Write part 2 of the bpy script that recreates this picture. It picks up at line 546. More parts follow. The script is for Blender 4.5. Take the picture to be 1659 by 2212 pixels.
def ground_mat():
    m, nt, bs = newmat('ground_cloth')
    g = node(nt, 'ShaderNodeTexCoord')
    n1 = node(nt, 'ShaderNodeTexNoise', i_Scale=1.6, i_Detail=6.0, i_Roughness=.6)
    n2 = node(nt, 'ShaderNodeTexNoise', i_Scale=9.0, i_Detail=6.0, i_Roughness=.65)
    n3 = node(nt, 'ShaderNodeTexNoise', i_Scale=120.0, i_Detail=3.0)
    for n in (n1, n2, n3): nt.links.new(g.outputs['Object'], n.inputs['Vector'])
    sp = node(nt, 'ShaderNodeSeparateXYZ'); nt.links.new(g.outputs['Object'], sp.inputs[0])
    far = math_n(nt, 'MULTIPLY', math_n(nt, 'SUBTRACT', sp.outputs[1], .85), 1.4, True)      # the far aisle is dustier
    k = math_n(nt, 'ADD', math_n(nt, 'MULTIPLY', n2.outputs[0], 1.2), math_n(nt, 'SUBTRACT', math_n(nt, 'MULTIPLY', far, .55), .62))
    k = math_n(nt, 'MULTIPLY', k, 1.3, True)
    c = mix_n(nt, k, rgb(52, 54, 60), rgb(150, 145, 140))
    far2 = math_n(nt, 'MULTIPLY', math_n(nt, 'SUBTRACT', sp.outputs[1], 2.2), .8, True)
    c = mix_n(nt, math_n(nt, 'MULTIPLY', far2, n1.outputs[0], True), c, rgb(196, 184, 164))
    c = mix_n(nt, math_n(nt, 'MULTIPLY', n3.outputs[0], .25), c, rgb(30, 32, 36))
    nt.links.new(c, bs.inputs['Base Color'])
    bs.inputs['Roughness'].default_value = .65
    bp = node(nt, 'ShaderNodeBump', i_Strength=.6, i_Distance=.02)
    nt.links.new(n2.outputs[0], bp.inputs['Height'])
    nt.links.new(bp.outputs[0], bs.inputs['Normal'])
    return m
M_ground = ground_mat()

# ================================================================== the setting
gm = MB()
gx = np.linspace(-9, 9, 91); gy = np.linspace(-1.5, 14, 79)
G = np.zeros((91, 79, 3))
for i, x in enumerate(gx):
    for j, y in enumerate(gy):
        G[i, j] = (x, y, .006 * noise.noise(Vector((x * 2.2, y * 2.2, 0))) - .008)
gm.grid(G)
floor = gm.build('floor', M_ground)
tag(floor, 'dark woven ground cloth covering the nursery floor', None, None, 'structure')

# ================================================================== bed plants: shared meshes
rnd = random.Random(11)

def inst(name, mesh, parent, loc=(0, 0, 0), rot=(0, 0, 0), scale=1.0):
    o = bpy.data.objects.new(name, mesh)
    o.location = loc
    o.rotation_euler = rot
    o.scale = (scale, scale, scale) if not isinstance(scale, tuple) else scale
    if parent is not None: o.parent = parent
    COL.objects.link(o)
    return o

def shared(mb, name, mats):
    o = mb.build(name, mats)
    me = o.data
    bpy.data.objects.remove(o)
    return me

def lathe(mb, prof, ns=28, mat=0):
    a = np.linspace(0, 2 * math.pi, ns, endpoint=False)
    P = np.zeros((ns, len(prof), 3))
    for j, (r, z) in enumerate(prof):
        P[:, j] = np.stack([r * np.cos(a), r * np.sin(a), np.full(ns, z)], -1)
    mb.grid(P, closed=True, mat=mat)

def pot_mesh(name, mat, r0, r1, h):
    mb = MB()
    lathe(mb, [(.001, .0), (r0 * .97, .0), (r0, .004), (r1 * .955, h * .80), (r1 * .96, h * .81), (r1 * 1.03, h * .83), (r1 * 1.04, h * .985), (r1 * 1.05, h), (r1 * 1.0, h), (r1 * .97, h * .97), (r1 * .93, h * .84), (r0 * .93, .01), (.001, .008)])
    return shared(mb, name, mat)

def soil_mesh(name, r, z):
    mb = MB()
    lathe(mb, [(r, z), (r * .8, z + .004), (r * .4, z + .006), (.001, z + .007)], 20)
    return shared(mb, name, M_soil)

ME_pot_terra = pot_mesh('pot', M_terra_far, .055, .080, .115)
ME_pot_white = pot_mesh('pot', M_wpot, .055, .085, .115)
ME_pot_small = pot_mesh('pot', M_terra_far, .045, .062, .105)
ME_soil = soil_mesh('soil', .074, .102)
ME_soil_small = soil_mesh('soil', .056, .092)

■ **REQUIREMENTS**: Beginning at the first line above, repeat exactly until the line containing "tag(floor, 'dark woven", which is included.

■ **SOLUTION TO THE PROBLEM**:
Write part 2 of the bpy script that recreates this picture. It picks up at line 546. More parts follow. The script is for Blender 4.5. Take the picture to be 1659 by 2212 pixels.
def ground_mat():
    m, nt, bs = newmat('ground_cloth')
    g = node(nt, 'ShaderNodeTexCoord')
    n1 = node(nt, 'ShaderNodeTexNoise', i_Scale=1.6, i_Detail=6.0, i_Roughness=.6)
    n2 = node(nt, 'ShaderNodeTexNoise', i_Scale=9.0, i_Detail=6.0, i_Roughness=.65)
    n3 = node(nt, 'ShaderNodeTexNoise', i_Scale=120.0, i_Detail=3.0)
    for n in (n1, n2, n3): nt.links.new(g.outputs['Object'], n.inputs['Vector'])
    sp = node(nt, 'ShaderNodeSeparateXYZ'); nt.links.new(g.outputs['Object'], sp.inputs[0])
    far = math_n(nt, 'MULTIPLY', math_n(nt, 'SUBTRACT', sp.outputs[1], .85), 1.4, True)      # the far aisle is dustier
    k = math_n(nt, 'ADD', math_n(nt, 'MULTIPLY', n2.outputs[0], 1.2), math_n(nt, 'SUBTRACT', math_n(nt, 'MULTIPLY', far, .55), .62))
    k = math_n(nt, 'MULTIPLY', k, 1.3, True)
    c = mix_n(nt, k, rgb(52, 54, 60), rgb(150, 145, 140))
    far2 = math_n(nt, 'MULTIPLY', math_n(nt, 'SUBTRACT', sp.outputs[1], 2.2), .8, True)
    c = mix_n(nt, math_n(nt, 'MULTIPLY', far2, n1.outputs[0], True), c, rgb(196, 184, 164))
    c = mix_n(nt, math_n(nt, 'MULTIPLY', n3.outputs[0], .25), c, rgb(30, 32, 36))
    nt.links.new(c, bs.inputs['Base Color'])
    bs.inputs['Roughness'].default_value = .65
    bp = node(nt, 'ShaderNodeBump', i_Strength=.6, i_Distance=.02)
    nt.links.new(n2.outputs[0], bp.inputs['Height'])
    nt.links.new(bp.outputs[0], bs.inputs['Normal'])
    return m
M_ground = ground_mat()

# ================================================================== the setting
gm = MB()
gx = np.linspace(-9, 9, 91); gy = np.linspace(-1.5, 14, 79)
G = np.zeros((91, 79, 3))
for i, x in enumerate(gx):
    for j, y in enumerate(gy):
        G[i, j] = (x, y, .006 * noise.noise(Vector((x * 2.2, y * 2.2, 0))) - .008)
gm.grid(G)
floor = gm.build('floor', M_ground)
tag(floor, 'dark woven ground cloth covering the nursery floor', None, None, 'structure')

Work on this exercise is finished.